» EXERCISE AIM
Extract the run of lines that starts at the top of the records below and ends at the line with "b.build('wing_armchair',(.675,-.43,0),-34)", keeping both ends and excluding pictures.

» PROVIDED DATA
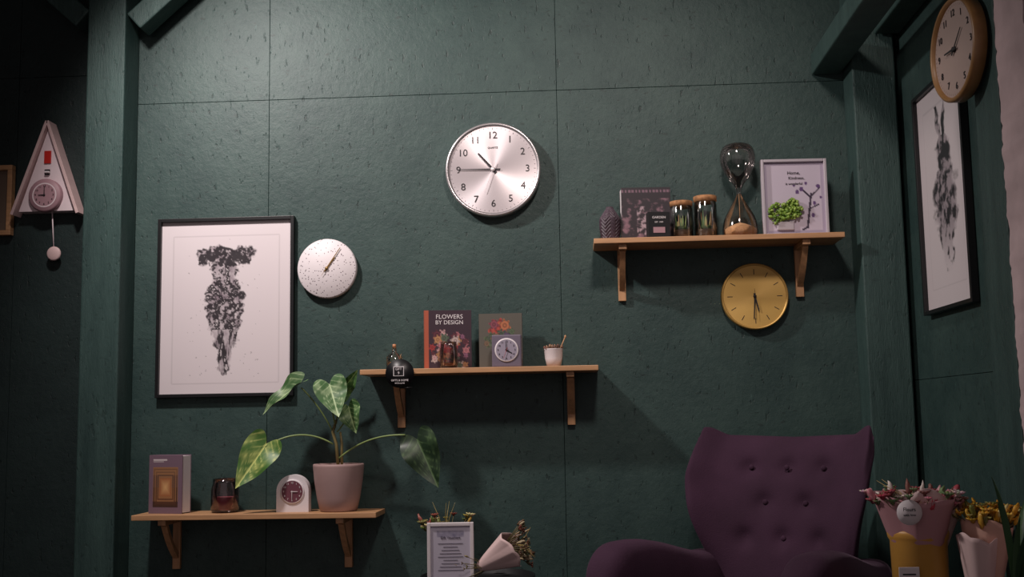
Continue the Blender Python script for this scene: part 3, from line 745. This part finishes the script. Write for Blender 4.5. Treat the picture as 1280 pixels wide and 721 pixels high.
for s in (-1,1):
    n=30
    ys=[.04-.69*i/n for i in range(n+1)]
    vs=[];fs=[];K=40
    for i,y in enumerate(ys):
        t=i/n; zt=.640+.075*sm(.05,.7,t)-.01*sm(.8,1,t); e=max(0,1-max(0,(t-.80)/.20)**2.2)**.5; e=max(e,.02) if i<n else .02
        cx=s*(.300+.030*sm(0,.7,t)); h0=.16; wB=.058
        for k_ in range(K):
            a=2*pi*k_/K; cs_,sn=math.cos(a),math.sin(a)
            px_=abs(cs_)**.6*(1 if cs_>0 else -1); pz=abs(sn)**.6*(1 if sn>0 else -1)
            zz=(h0+zt)/2+(zt-h0)/2*pz*(.55+.45*e)
            wt=wB+.035*sm(.35,.95,(zz-h0)/(zt-h0))
            vs.append((cx+px_*wt*(.3+.7*e),y,zz))
    for i in range(n):
        for k_ in range(K):
            j=(k_+1)%K; fs.append([i*K+k_,i*K+j,(i+1)*K+j,(i+1)*K+k_])
    fs.append(list(range(K))); fs.append([n*K+k_ for k_ in range(K)])
    b.add(vs,fs,M_vel,True)
b.box((0,-.29,.25),(.56,.60,.17),M_vel,.03,seg=4)
b.box((0,-.32,.40),(.50,.58,.15),M_vel,.05,seg=5)
for sx in (-1,1):
    for yy in (-.56,.03): b.lathe([(0,0),(.013,0),(.024,.17),(0,.17)],M_leg,c=(sx*.26,yy,0),seg=20)
b.build('wing_armchair',(.675,-.43,0),-34)

# ------------------------------------------------------------ lights
def spot(name,loc,tgt,e,size,cone,blend,col):
    l=bpy.data.lights.new(name,'SPOT'); l.energy=e; l.shadow_soft_size=size; l.spot_size=math.radians(cone); l.spot_blend=blend; l.color=col
    o=bpy.data.objects.new(name,l); sc.collection.objects.link(o); o.location=loc
    o.rotation_euler=(Vector(tgt)-Vector(loc)).to_track_quat('-Z','Y').to_euler(); return o
spot('ceiling_spot_key',(-1.6,-1.15,3.05),(-.5,0,1.5),175,.07,120,.85,(1,.90,.87))
spot('ceiling_spot_fill',(.2,-2.2,3.3),(.15,0,1.7),130,.15,74,1.0,(1,.86,.80))
w=bpy.data.worlds.new('w'); sc.world=w; w.use_nodes=True
w.node_tree.nodes['Background'].inputs[0].default_value=(.86,.70,.71,1); w.node_tree.nodes['Background'].inputs[1].default_value=.33

# ------------------------------------------------------------ camera
cam=bpy.data.cameras.new('cam'); co=bpy.data.objects.new('camera',cam); sc.collection.objects.link(co)
cam.sensor_width=36; cam.lens=1400/1280*36
Rm=Matrix.Rotation(math.radians(3.3),4,'Z')@Matrix.Rotation(math.radians(96.6),4,'X')@Matrix.Rotation(math.radians(-1.0),4,'Z')
co.matrix_world=T(0,-4.4,1.12)@Rm
sc.camera=co
sc.view_settings.view_transform='Standard'
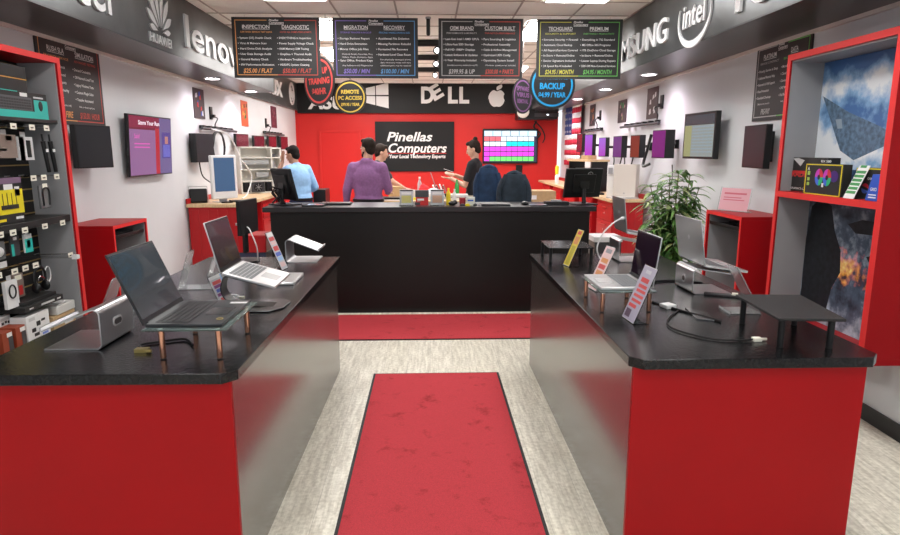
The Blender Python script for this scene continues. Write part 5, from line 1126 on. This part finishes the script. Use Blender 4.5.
t=simple('paper_pile','heap of white papers and wrappers in the middle of the back table','papers',(.06,8.78,ZW),0,lambda t:(mk(wht).box(-.12,.12,-.09,.09,0,.04).box(-.10,.13,-.07,.08,.04,.09,rot=Matrix.Rotation(.3,3,'Z')).ell((.0,0,.11),(.09,.06,.05)).build('sheets',t)))
t=simple('paper_pile','flat stack of white sheets at the right end of the back table','papers',(.42,8.78,ZW),0,lambda t:(mk(wht).box(-.14,.14,-.10,.10,0,.03).use(grey).box(-.13,.14,-.1,.1,.03,.045).use(wht).box(-.12,.12,-.09,.1,.045,.075).build('sheets',t)))
t=simple('cup','white paper cup with yellow tape in the middle of the back table','cup',(-.20,8.75,ZW),0,lambda t:(mk(ylw).box(-.09,.06,-.04,.04,0,.035).build('tape_box',t),mk(white).lathe([(0,0),(.03,0),(.04,.10),(0,.10)],(.0,.0,.036)).build('cup_body',t)))
t=simple('router','black router with small aerials behind the green bottle on the back table','router',(.30,9.25,ZW),0,lambda t:(mk(blk).box(-.12,.12,-.07,.07,0,.05).cyl((-.09,.05,.05),(-.10,.05,.16),.006,n=6).cyl((.09,.05,.05),(.10,.05,.15),.006,n=6).build('body',t)))
# ---- service counter things (top 1.1005)
ZK=1.1008
def brochure(lab,x,m,m2):
    t=thing('brochure_holder',lab,'brochure holder',(x,6.42,ZK),0,'brochure holders'); 
    mk(glass).box(-.075,.075,-.025,-.022,0,.10).box(-.075,.075,.02,.024,0,.19).box(-.075,.075,-.022,.02,0,.004).build('holder_body',t)
    c=mk(m).box(-.068,.068,-.018,.015,.006,.165).build('leaflet_stack',t)
    q=mk(dgrey).box(-.066,.066,-.0195,-.0185,.15,.163).use(wht).box(-.05,.05,-.0195,-.0185,.115,.14).use(m2).box(-.05,.05,-.0195,-.0185,.03,.105).use(wht).box(-.06,.06,-.0195,-.0185,.012,.025); q.build('print',c)
brochure('clear brochure holder with yellow leaflets on the service counter',-.235,sil,ink('leaf_y',(.78,.68,.22)))
brochure('clear brochure holder with peach leaflets on the service counter',.082,sil,ink('leaf_p',(.75,.45,.30)))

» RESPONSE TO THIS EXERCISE
Continue the Blender Python script for this scene: part 3, from line 745. This part finishes the script. Write for Blender 4.5. Treat the picture as 1280 pixels wide and 721 pixels high.
for s in (-1,1):
    n=30
    ys=[.04-.69*i/n for i in range(n+1)]
    vs=[];fs=[];K=40
    for i,y in enumerate(ys):
        t=i/n; zt=.640+.075*sm(.05,.7,t)-.01*sm(.8,1,t); e=max(0,1-max(0,(t-.80)/.20)**2.2)**.5; e=max(e,.02) if i<n else .02
        cx=s*(.300+.030*sm(0,.7,t)); h0=.16; wB=.058
        for k_ in range(K):
            a=2*pi*k_/K; cs_,sn=math.cos(a),math.sin(a)
            px_=abs(cs_)**.6*(1 if cs_>0 else -1); pz=abs(sn)**.6*(1 if sn>0 else -1)
            zz=(h0+zt)/2+(zt-h0)/2*pz*(.55+.45*e)
            wt=wB+.035*sm(.35,.95,(zz-h0)/(zt-h0))
            vs.append((cx+px_*wt*(.3+.7*e),y,zz))
    for i in range(n):
        for k_ in range(K):
            j=(k_+1)%K; fs.append([i*K+k_,i*K+j,(i+1)*K+j,(i+1)*K+k_])
    fs.append(list(range(K))); fs.append([n*K+k_ for k_ in range(K)])
    b.add(vs,fs,M_vel,True)
b.box((0,-.29,.25),(.56,.60,.17),M_vel,.03,seg=4)
b.box((0,-.32,.40),(.50,.58,.15),M_vel,.05,seg=5)
for sx in (-1,1):
    for yy in (-.56,.03): b.lathe([(0,0),(.013,0),(.024,.17),(0,.17)],M_leg,c=(sx*.26,yy,0),seg=20)
b.build('wing_armchair',(.675,-.43,0),-34)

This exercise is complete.